▶ _Directions for this task_: Transcribe the full listing below exactly.

──────

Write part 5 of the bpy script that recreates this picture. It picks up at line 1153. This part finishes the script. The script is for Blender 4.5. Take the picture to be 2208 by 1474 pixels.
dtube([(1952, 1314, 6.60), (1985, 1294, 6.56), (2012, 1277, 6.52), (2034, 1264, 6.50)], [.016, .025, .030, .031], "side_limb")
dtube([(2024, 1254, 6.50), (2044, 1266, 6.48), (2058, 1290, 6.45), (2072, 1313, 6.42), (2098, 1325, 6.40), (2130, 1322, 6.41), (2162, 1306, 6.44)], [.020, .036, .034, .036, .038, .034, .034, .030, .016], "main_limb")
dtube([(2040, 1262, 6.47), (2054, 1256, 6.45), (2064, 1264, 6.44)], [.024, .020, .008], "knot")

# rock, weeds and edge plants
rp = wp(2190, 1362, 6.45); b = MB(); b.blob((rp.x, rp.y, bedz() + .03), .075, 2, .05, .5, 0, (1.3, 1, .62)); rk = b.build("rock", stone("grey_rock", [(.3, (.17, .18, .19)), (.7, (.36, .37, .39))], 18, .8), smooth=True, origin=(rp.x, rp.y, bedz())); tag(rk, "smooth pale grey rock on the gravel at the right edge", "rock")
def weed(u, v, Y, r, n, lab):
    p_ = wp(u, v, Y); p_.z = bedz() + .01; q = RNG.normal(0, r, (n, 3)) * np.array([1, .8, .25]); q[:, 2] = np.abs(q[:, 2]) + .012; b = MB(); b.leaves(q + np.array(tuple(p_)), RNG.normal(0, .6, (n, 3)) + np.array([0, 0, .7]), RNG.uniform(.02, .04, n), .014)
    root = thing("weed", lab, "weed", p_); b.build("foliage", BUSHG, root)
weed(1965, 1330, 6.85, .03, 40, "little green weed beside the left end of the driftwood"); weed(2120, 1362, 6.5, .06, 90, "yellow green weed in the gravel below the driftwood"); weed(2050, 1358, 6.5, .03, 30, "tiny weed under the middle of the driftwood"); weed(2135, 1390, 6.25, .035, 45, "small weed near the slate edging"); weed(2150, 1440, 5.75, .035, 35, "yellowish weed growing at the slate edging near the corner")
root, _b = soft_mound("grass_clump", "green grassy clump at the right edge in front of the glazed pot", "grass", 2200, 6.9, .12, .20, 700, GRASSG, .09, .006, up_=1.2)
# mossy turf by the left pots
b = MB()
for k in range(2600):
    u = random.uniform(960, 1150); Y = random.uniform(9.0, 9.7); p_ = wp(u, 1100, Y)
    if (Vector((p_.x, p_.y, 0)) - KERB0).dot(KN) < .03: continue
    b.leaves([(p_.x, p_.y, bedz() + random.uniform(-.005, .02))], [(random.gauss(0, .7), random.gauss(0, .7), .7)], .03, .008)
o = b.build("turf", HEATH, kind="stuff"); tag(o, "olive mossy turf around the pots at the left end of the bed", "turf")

──────

▶ _Written solution_:
Write part 5 of the bpy script that recreates this picture. It picks up at line 1153. This part finishes the script. The script is for Blender 4.5. Take the picture to be 2208 by 1474 pixels.
dtube([(1952, 1314, 6.60), (1985, 1294, 6.56), (2012, 1277, 6.52), (2034, 1264, 6.50)], [.016, .025, .030, .031], "side_limb")
dtube([(2024, 1254, 6.50), (2044, 1266, 6.48), (2058, 1290, 6.45), (2072, 1313, 6.42), (2098, 1325, 6.40), (2130, 1322, 6.41), (2162, 1306, 6.44)], [.020, .036, .034, .036, .038, .034, .034, .030, .016], "main_limb")
dtube([(2040, 1262, 6.47), (2054, 1256, 6.45), (2064, 1264, 6.44)], [.024, .020, .008], "knot")

# rock, weeds and edge plants
rp = wp(2190, 1362, 6.45); b = MB(); b.blob((rp.x, rp.y, bedz() + .03), .075, 2, .05, .5, 0, (1.3, 1, .62)); rk = b.build("rock", stone("grey_rock", [(.3, (.17, .18, .19)), (.7, (.36, .37, .39))], 18, .8), smooth=True, origin=(rp.x, rp.y, bedz())); tag(rk, "smooth pale grey rock on the gravel at the right edge", "rock")
def weed(u, v, Y, r, n, lab):
    p_ = wp(u, v, Y); p_.z = bedz() + .01; q = RNG.normal(0, r, (n, 3)) * np.array([1, .8, .25]); q[:, 2] = np.abs(q[:, 2]) + .012; b = MB(); b.leaves(q + np.array(tuple(p_)), RNG.normal(0, .6, (n, 3)) + np.array([0, 0, .7]), RNG.uniform(.02, .04, n), .014)
    root = thing("weed", lab, "weed", p_); b.build("foliage", BUSHG, root)
weed(1965, 1330, 6.85, .03, 40, "little green weed beside the left end of the driftwood"); weed(2120, 1362, 6.5, .06, 90, "yellow green weed in the gravel below the driftwood"); weed(2050, 1358, 6.5, .03, 30, "tiny weed under the middle of the driftwood"); weed(2135, 1390, 6.25, .035, 45, "small weed near the slate edging"); weed(2150, 1440, 5.75, .035, 35, "yellowish weed growing at the slate edging near the corner")
root, _b = soft_mound("grass_clump", "green grassy clump at the right edge in front of the glazed pot", "grass", 2200, 6.9, .12, .20, 700, GRASSG, .09, .006, up_=1.2)
# mossy turf by the left pots
b = MB()
for k in range(2600):
    u = random.uniform(960, 1150); Y = random.uniform(9.0, 9.7); p_ = wp(u, 1100, Y)
    if (Vector((p_.x, p_.y, 0)) - KERB0).dot(KN) < .03: continue
    b.leaves([(p_.x, p_.y, bedz() + random.uniform(-.005, .02))], [(random.gauss(0, .7), random.gauss(0, .7), .7)], .03, .008)
o = b.build("turf", HEATH, kind="stuff"); tag(o, "olive mossy turf around the pots at the left end of the bed", "turf")